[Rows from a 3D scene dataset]
^^^^^^^^

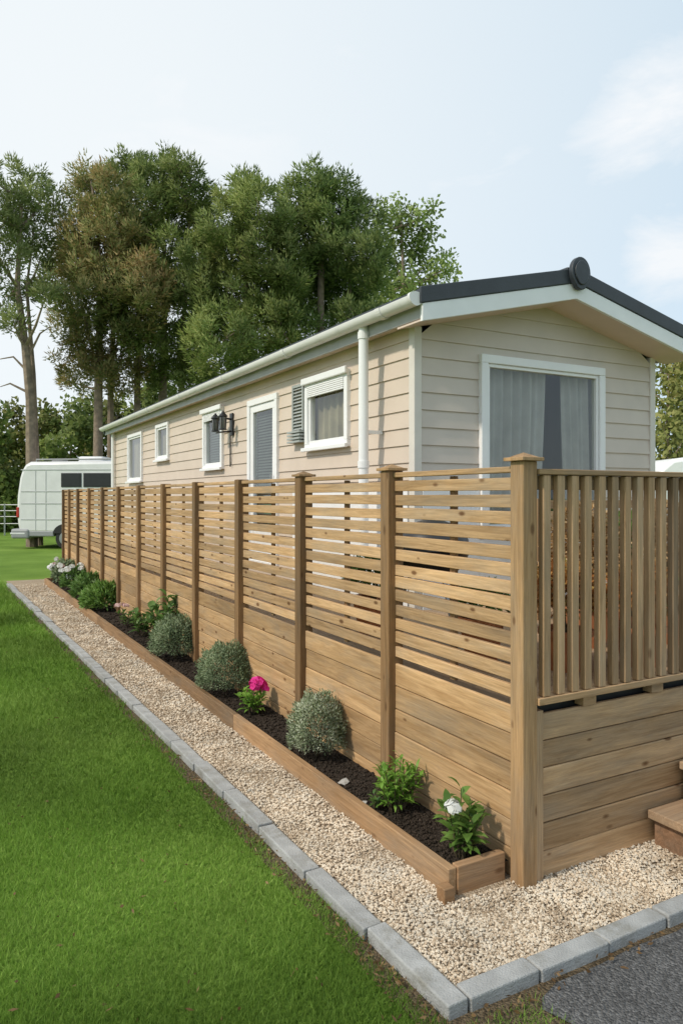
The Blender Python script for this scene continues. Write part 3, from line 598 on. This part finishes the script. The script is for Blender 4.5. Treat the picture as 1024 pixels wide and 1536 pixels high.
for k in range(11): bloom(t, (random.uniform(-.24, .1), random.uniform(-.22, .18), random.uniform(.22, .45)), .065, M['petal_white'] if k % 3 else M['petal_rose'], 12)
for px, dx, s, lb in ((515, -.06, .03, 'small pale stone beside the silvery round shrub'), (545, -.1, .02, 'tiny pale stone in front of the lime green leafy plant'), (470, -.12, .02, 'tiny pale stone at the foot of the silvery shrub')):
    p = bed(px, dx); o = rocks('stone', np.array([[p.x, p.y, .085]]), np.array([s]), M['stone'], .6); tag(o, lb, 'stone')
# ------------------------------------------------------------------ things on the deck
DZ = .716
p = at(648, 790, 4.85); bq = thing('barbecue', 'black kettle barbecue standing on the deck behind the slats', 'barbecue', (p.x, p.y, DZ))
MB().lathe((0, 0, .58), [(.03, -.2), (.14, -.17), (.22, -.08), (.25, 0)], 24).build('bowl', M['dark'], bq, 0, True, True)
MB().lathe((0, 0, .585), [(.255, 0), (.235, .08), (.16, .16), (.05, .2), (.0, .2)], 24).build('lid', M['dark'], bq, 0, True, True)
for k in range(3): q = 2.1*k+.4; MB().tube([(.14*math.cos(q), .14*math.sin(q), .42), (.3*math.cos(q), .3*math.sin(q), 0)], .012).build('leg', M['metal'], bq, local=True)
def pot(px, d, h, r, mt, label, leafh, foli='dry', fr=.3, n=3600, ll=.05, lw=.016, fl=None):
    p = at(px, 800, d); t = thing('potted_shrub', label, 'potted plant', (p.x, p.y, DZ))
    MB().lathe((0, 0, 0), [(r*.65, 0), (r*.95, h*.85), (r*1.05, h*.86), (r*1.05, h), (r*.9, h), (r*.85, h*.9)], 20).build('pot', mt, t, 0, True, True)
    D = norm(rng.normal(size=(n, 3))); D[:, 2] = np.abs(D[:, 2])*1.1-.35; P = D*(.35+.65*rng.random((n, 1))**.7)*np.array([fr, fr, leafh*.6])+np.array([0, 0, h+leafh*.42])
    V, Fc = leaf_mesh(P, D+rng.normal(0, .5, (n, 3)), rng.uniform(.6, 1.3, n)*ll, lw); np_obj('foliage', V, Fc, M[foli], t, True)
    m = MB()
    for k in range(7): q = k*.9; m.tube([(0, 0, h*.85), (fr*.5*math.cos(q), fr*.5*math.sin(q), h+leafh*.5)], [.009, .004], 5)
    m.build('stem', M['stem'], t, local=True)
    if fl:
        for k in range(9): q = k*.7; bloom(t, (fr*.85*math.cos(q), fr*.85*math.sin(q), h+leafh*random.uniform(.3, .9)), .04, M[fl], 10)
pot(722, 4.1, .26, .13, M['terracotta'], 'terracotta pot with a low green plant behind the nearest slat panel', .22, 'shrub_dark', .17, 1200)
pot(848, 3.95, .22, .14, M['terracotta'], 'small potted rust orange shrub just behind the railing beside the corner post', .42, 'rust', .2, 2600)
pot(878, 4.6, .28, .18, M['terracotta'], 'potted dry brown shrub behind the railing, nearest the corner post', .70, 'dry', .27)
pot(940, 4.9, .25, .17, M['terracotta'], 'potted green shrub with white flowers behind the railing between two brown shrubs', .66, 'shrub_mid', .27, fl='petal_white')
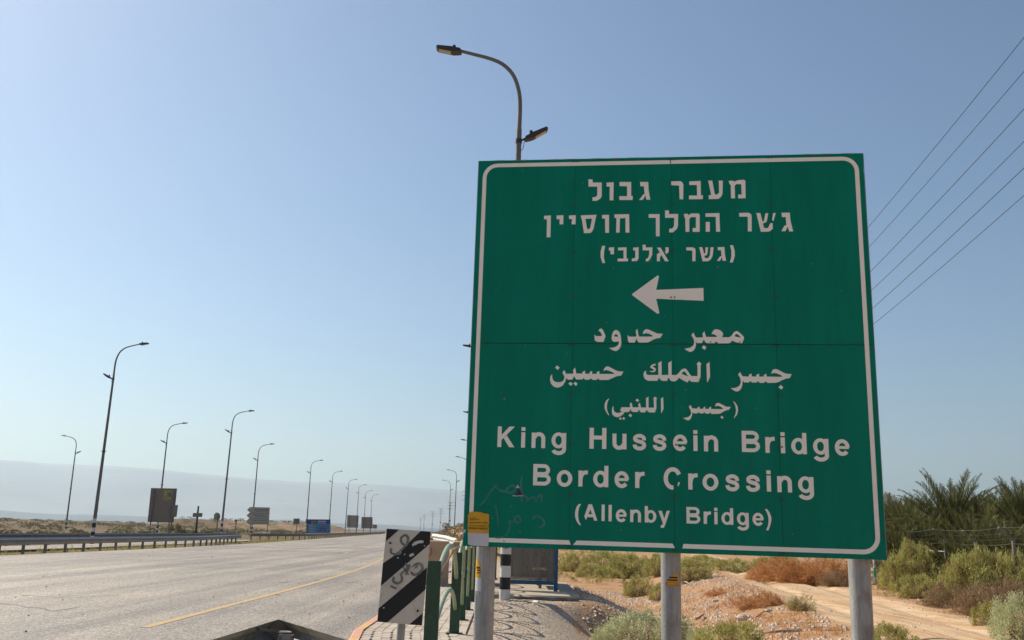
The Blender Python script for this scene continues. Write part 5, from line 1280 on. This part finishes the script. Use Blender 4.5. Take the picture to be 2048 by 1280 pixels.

^^^^^^^^

Description of the task:
State how many lines in the records above contain the word "Python", giving only the number.

Expected output:
2